The sworn statements also say that founder Erik Prince and Blackwater executives were involved in illegal weapons smuggling and had, on numerous occasions, ordered incriminating documents, e-mails, photos and video destroyed. The former employees described Blackwater as “having young girls provide oral sex to Enterprise members in the ‘Blackwater Man Camp’ in exchange for one American dollar.” They add even though Prince frequently visited this camp, he “failed to stop the ongoing use of prostitutes, including child prostitutes, by his men.”
One of the statements also charges that “Prince’s North Carolina operations had an ongoing wife-swapping and sex ring, which was participated in by many of Mr. Prince’s top executives.”
The former employees additionally claim that Prince was engaged in illegal arms dealing, money laundering, and tax evasion, that he created “a web of companies in order to obscure wrong-doing, fraud, and other crimes,” and that Blackwater’s chief financial officer had “resigned … stating he was not willing to go to jail for Erik Prince.”
The company was also allegedly involved in the planning stages of the CIA’s assassination program, which was reportedly never used, then scrapped by CIA chief Leon Panetta.
Prince has repeatedly insisted his company has done nothing wrong and Blackwater continues to fulfill its contracts with the United States government.

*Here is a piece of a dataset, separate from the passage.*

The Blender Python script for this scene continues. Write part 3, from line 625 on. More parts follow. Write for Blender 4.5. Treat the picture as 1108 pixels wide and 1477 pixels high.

For the massacre of Iraqi civilians, five Blackwater guards were arrested and charged with manslaughter. A sixth guard flipped and agreed to testify against the others. Government informants later claimed the company tried to gather up and destroy weapons involved in the slaughter.
The State Department announced last January that it would not be renewing Blackwater’s contract for security services in Iraq when it was set to expire in May, however the Obama administration decided to extend it through Sept. 3, according to The Nation’s Jeremy Scahill.
ABC reported the new contract extension is for an unspecified amount of time and could end “within weeks or months.”
When it is finally allowed to expire, Blackwater’s involvement with Iraq will have ended, completely.